Hearing of the Asia and Pacific Subcommittee of the House Foreign Affairs Committee - Opening Statement of Rep. Salmon, Hearing on The U.S.-- Republic of Korea--Japan Trilateral Relationship: Promoting Mutual Interests in Asia


Date: Sept. 27, 2016
Location: Washington, DC

When officials say that the United States is a Pacific power, they're not just making an empty talking point. Our country has deep and enduring interests in the Asia-Pacific--from business and trade deals with the world's fastest-growing economies to serious national security threats from both rogue states and great powers alike. To conduct these important affairs, we've created a hub-and-spoke system of like-minded allies and partners throughout the region, a bloc of friends who can mutually reinforce each other's best interests. The Republic of Korea and Japan are perhaps the United States' most constant and important partners within this system. Economically developed and militarily capable, these two nations share our democratic values and national security interests, which drive strong bilateral relationships. Going forward, I believe these shared positions will ensure that these alliances coalesce into a comprehensive trilateral relationship.

As we all know, earlier this month, North Korea launched multiple missiles toward Japan, and detonated its largest nuclear device to date. Our current sanctions-based approach to deterrence has had little-to-no effect on North Korea's nuclear program, and we need to work closely with our allies to meet this challenge. Following North Korea's most recent provocations Secretary Kerry met with his counterparts, Foreign Minister Kishida (key SHEE dah) of Japan and Foreign Minister Yun Byung-se (yoon PYUNG say) of Korea. Deputy Secretary Blinken has made great strides in promoting and facilitating a greater trilateral relationship as well. The increasing security threat posed by North Korea's rogue regime underscored yet again this trilateral relationship's importance. As U.S. foreign policy is subjected to the transitional period of elections and a change of administration over the coming months, it is imperative that the value of this trilateral cooperation is not neglected, and that the positive trend of closer cooperation continues.

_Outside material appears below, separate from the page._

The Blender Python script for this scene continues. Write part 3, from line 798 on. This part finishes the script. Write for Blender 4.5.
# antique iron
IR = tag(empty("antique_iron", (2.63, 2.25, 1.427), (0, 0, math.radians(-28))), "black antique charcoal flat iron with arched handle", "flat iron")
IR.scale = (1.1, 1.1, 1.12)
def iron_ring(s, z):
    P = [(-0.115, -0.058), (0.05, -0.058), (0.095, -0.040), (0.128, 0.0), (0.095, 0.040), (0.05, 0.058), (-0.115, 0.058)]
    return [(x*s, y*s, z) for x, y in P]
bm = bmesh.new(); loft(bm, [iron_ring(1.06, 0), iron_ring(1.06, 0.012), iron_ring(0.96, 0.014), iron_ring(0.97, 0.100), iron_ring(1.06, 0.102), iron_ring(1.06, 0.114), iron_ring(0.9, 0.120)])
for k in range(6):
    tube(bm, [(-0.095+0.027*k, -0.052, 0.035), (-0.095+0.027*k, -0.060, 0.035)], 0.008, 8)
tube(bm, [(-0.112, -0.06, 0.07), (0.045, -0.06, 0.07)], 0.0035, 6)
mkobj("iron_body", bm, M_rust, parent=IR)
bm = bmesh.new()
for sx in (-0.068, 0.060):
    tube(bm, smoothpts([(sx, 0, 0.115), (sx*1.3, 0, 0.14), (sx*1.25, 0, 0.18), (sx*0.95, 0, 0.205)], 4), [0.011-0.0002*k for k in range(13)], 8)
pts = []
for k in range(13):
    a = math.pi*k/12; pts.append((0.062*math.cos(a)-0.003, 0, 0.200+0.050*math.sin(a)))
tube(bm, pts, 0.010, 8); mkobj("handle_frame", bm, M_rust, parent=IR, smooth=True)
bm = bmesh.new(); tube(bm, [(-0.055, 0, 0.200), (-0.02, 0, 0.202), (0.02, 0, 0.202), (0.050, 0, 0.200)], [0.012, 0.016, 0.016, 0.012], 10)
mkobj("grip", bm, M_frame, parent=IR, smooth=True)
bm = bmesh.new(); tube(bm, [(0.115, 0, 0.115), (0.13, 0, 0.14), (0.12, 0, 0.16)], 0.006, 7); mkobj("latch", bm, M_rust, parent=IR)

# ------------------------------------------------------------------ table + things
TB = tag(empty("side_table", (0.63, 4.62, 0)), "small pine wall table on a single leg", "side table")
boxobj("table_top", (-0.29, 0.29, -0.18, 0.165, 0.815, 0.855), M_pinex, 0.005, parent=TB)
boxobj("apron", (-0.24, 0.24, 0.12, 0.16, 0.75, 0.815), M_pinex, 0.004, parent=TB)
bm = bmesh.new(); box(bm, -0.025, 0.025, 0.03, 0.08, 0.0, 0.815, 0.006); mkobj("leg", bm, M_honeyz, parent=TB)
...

Korea and Japan have long endured legacy issues that have created domestic friction that hindered their relationship and limits their own bilateral cooperation. But over the last year, the world has witnessed Prime Minister Abe and President Park leading their countries in historic steps towards a closer and more productive relationship. I commend each of them for their courage to take those important strides, resulting in positive influence on the strategic outlook of the region and demonstrating even more promise for the future. The past year has seen improved military diplomacy and intercommunications, including a new hotline between defense ministers, and the first trilateral missile defense exercise with the U.S., and I hope there is more to come.

In late May, President Obama travelled to Hiroshima, where he met with survivors of the atomic explosion and made nuclear policy recommendations for the future. This summer, the Japanese First Lady Akie Abe visited Pearl Harbor, and paid her respects to those who died in the surprise attack that pulled our nation into war with Japan. This type of diplomacy, quietly working to heal old wounds without getting hung up on explicit apologies, is commendable, and can serve as a model to our close allies, The Republic of Korea and Japan

Today's Asia poses innumerable challenges to those who believe in personal liberties, free markets, democratic governance, and peaceful dispute resolution. We face nuclear belligerence, territorial aggression, and serious competition from an ideology that supposes a less free society and economy brings greater success. In each of these realms, our national interests are aligned with those of the Republic of Korea and Japan, not through any coercion or persuasion, but because we fundamentally agree.

By encouraging these two allies to cooperate more closely in the context of our trilateral relationship, we will be able to address mutual challenges in a more united and robust manner. To this end, I hope that we will continue to see closer cooperation between the Republic of Korea and Japan, including meaningful dialogue between national leaders and increasing military exercises. I also strongly encourage our allies to implement the terms of the agreement on comfort women quickly and to the satisfaction of both sides. And finally, I hope that all parties involved work to promote better relations among Japan and Korea's populations at large. We are grateful that Assistant Secretary Russel joins us today, and I look forward to hearing his expertise firsthand and his suggestions on strengthening this critical trilateral relationship.